Kembali Menjadi Anggota Dewan IMO Kategori C, Indonesia Harus Mampu Perjuangkan Kedaulatan Maritim

Keanggotaan Indonesia pada IMO dapat dimanfaatkan pula untuk mengusulkan kepada IMO bahwa ini bukan saat tepat untuk menerapkan teknologi kapal tanpa awak. 

“Ini menjadi tanggung jawab kita guna menjelaskan ke stakeholder-stakeholder terkait keberadaan kapal tanpa awak bila disetujui penggunaannya di Indonesia. Karena Indonesia negara kepulauan serta mempunyai pelaut yang jumlahnya banyak dan bekerja tersebar di dunia,” katanya.

Bacaan Lainnya

Alasan lain yang diungkapkan Capt. Hakeng, para pelaut Indonesia merupakan pahlawan devisa negara. Jadi, eksistensinya dalam dunia pekerjaan harus dipertahankan. Data dari Kementerian Perhubungan per tanggal 8 Februari 2021, ada hampir 1,2 juta pelaut Indonesia baik yang bekerja di kapal Niaga maupun kapal Perikanan. Dari jumlah tersebut, ILO (International Labour Organization) mencatat bahwa Indonesia adalah penyuplai pekerja perikanan No. 1 di Dunia.

Penerimaan negara dari pelaut juga tidak bisa dikatakan sedikit. Tercatat potensi penerimaan negara dari pelaut Indonesia di luar negeri mencapai sekitar Rp 151,2 triliun setahun. Perkiraan perhitungan itu didapat dari rata-rata gaji pelaut Indonesia di luar negeri sebesar USD 750 atau setara Rp 10,5 juta per bulan. Jumlah itu dikalikan jumlah pelaut sebanyak 1,2 juta orang per Februari 2021 dan dikalikan 12 bulan. 

Kehadiran MASS bisa mengakibatkan munculnya masalah terhadap pengurangan tenaga kerja di sektor kemaritiman. Capt. Hakeng mengingatkan, Indonesia akan dihadapkan pada persoalan masa depan, yaitu bonus demografi pada 2030. Artinya, jumlah usia produktif komposisinya akan jauh lebih besar. Indonesia perlu solusi untuk mengantisipasi bonus demografi ini dengan peningkatan lapangan kerja.

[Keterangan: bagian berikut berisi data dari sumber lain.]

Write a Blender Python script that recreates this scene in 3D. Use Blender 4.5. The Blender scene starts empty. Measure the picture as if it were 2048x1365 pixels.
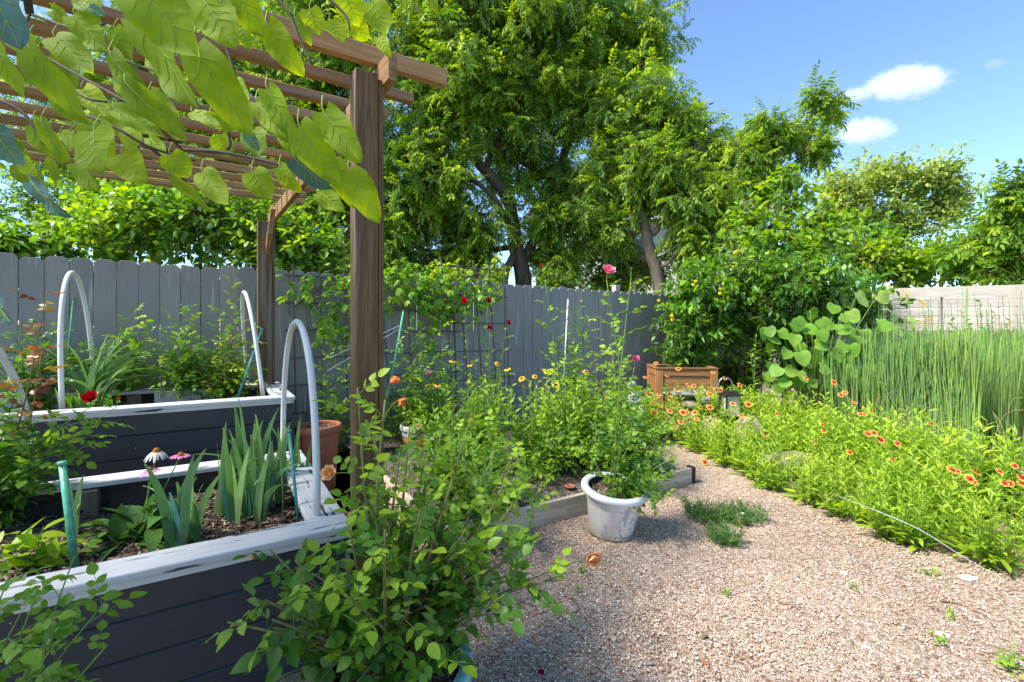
import bpy, math, random
import numpy as np
from mathutils import Vector
R = math.radians
C = bpy.context.scene
rng = np.random.default_rng(7)

# ---------------------------------------------------------------- camera, sky, sun, exposure
F, H, HOR = 930.0, 1.26, 660.0            # focal length and horizon row in photo pixels, eye height in metres
cam = bpy.data.cameras.new('camera'); cam_o = bpy.data.objects.new('camera', cam); C.collection.objects.link(cam_o)
cam.sensor_width = 36; cam.lens = F/2048*36; cam.shift_y = -(682.5-HOR)/2048
cam.clip_start = 0.02; cam.clip_end = 2000
cam_o.location = (0, 0, H); cam_o.rotation_euler = (R(90), 0, 0)
C.camera = cam_o
SUN_EL = 52.0
SUN_AZ = math.atan2(-.93, -.37)            # sun_rotation is measured from +Y clockwise
world = bpy.data.worlds.new('World'); C.world = world; world.use_nodes = True
nt = world.node_tree; nt.nodes.clear()
sky = nt.nodes.new('ShaderNodeTexSky'); sky.sky_type = 'NISHITA'; sky.sun_disc = False
sky.sun_elevation = R(SUN_EL); sky.sun_rotation = SUN_AZ
sky.air_density = 0.85; sky.dust_density = 0.15; sky.ozone_density = 5.0
bg = nt.nodes.new('ShaderNodeBackground'); bg.inputs['Strength'].default_value = 0.138
wo = nt.nodes.new('ShaderNodeOutputWorld')
nt.links.new(sky.outputs[0], bg.inputs['Color']); nt.links.new(bg.outputs[0], wo.inputs['Surface'])
sd = Vector((-.93*math.cos(R(SUN_EL)), -.37*math.cos(R(SUN_EL)), math.sin(R(SUN_EL))))
sun = bpy.data.lights.new('sun', 'SUN'); sun.energy = 4.0; sun.angle = R(14); sun.color = (1, .95, .86)
sun_o = bpy.data.objects.new('sun', sun); C.collection.objects.link(sun_o)
sun_o.rotation_euler = sd.to_track_quat('Z', 'Y').to_euler(); sun_o.location = (-8, -4, 12)
C.view_settings.view_transform = 'Standard'; C.view_settings.look = 'None'
C.view_settings.exposure = 1.38; C.view_settings.gamma = 1
C.render.engine = 'CYCLES'
cy = C.cycles; cy.max_bounces = 10; cy.diffuse_bounces = 6; cy.glossy_bounces = 2; cy.transmission_bounces = 5
cy.transparent_max_bounces = 6; cy.volume_bounces = 3; cy.use_denoising = True; cy.caustics_reflective = False; cy.caustics_refractive = False

# ---------------------------------------------------------------- points from photo rows and columns to metres
def W(px, py, d): return np.array([(px-1024)/F*d, d, H-(py-HOR)/F*d])
def G(px, py, z=0.0):
    d = F*(H-z)/(py-HOR); return np.array([(px-1024)/F*d, d, z])
U = np.array([.846, .533, 0]); V = np.array([-.533, .846, 0]); Z = np.array([0, 0, 1.])
def nrm(a):
    a = np.asarray(a, float); return a/np.maximum(np.linalg.norm(a, axis=-1, keepdims=True), 1e-9)

# ---------------------------------------------------------------- mesh builder
ORG = {}
class MB:
    def __init__(s): s.v = []; s.f = []; s.n = 0
    def add(s, v, f, mi=0, tint=0.5):
        v = np.asarray(v, np.float32); f = np.asarray(f, np.int64)
        s.v.append(v); s.f.append((f+s.n, mi, np.broadcast_to(np.asarray(tint, np.float32), (len(f),)).copy())); s.n += len(v)
    def inst(s, T, P, M, S, tint, tvar=0.0):
        """copies of template T=[verts, [(faces, mi, tint)]] at P with frames M (columns x,y,z) and scales S"""
        tv, tf = T; m = len(P); k = len(tv)
        if m == 0: return
        S = np.asarray(S, float)
        S = S[:, None] if S.ndim == 1 else S
        vv = np.einsum('mij,mkj->mki', M, tv[None]*S[:, None, :]) + P[:, None, :]
        off = (np.arange(m)*k)[:, None, None]
        base = s.n; s.v.append(vv.reshape(-1, 3).astype(np.float32))
        tint = np.broadcast_to(np.asarray(tint, float), (m,))
        for (f, mi, tt) in tf:
            ff = (f[None]+off).reshape(-1, f.shape[1])+base
            t = tint[:, None]+np.asarray(tt)[None]+(rng.uniform(-tvar, tvar, (m, len(f))) if tvar else 0)
            s.f.append((ff, mi, np.clip(t, 0, 1).reshape(-1).astype(np.float32)))
        s.n += m*k
    def build(s, name, mats, parent=None, smooth=True, bevel=0, loc=None):
        org = ORG.get(parent.name, np.zeros(3)) if parent else (np.array(loc, float) if loc is not None else np.zeros(3))
        me = bpy.data.meshes.new(name)
        v = np.concatenate(s.v) - org.astype(np.float32)
        cnt = [np.full(len(f), f.shape[1]) for f, _, _ in s.f]
        tot = np.concatenate(cnt); lo = np.concatenate([f.reshape(-1) for f, _, _ in s.f])
        me.vertices.add(len(v)); me.vertices.foreach_set('co', v.reshape(-1))
        me.loops.add(len(lo)); me.loops.foreach_set('vertex_index', lo.astype(np.int32))
        me.polygons.add(len(tot)); me.polygons.foreach_set('loop_start', (np.cumsum(tot)-tot).astype(np.int32))
        if not isinstance(mats, (list, tuple)): mats = [mats]
        for m in mats: me.materials.append(m)
        me.polygons.foreach_set('material_index', np.concatenate([np.full(len(f), mi) for f, mi, _ in s.f]).astype(np.int32))
        me.update(calc_edges=True)
        me.polygons.foreach_set('use_smooth', np.full(len(tot), bool(smooth)))
        a = me.attributes.new('tint', 'FLOAT', 'FACE'); a.data.foreach_set('value', np.concatenate([t for _, _, t in s.f]))
        o = bpy.data.objects.new(name, me); C.collection.objects.link(o)
        if parent: o.parent = parent
        else: o.location = org
        ORG[o.name] = org
        if bevel:
            b = o.modifiers.new('bevel', 'BEVEL'); b.width = bevel; b.segments = 2; b.limit_method = 'ANGLE'
        return o
def thing(name, label, cat, loc=(0, 0, 0), group=None):
    o = bpy.data.objects.new(name, None); C.collection.objects.link(o); o.location = loc; o.empty_display_size = .1
    o['label'] = label; o['category'] = cat
    if group: o['group'] = group
    ORG[o.name] = np.array(loc, float); return o
def tag(o, label=None, cat=None, group=None, kind=None):
    if label: o['label'] = label
    if cat: o['category'] = cat
    if group: o['group'] = group
    if kind: o['kind'] = kind
    return o
def dup(root, loc, rz, sc, label=None):
    r = root.copy(); C.collection.objects.link(r); r.location = loc; r.rotation_euler = (0, 0, rz); r.scale = (sc, sc, sc)
    if label: r['label'] = label
    for ch in list(root.children):
        c = ch.copy(); C.collection.objects.link(c); c.parent = r
    return r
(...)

“Semua pihak harus segera menyadari untuk bisa mengedepankan pengembangan Industri padat karya yang berintegrasi dengan teknologi, bukan malah mengedepankan pengembangan teknologi yang meminimalisasi jumlah pekerja. Jangan sampai bonus demografi malah menjadi bencana demografi bagi Bangsa Indonesia,” tutup Capt. Hakeng.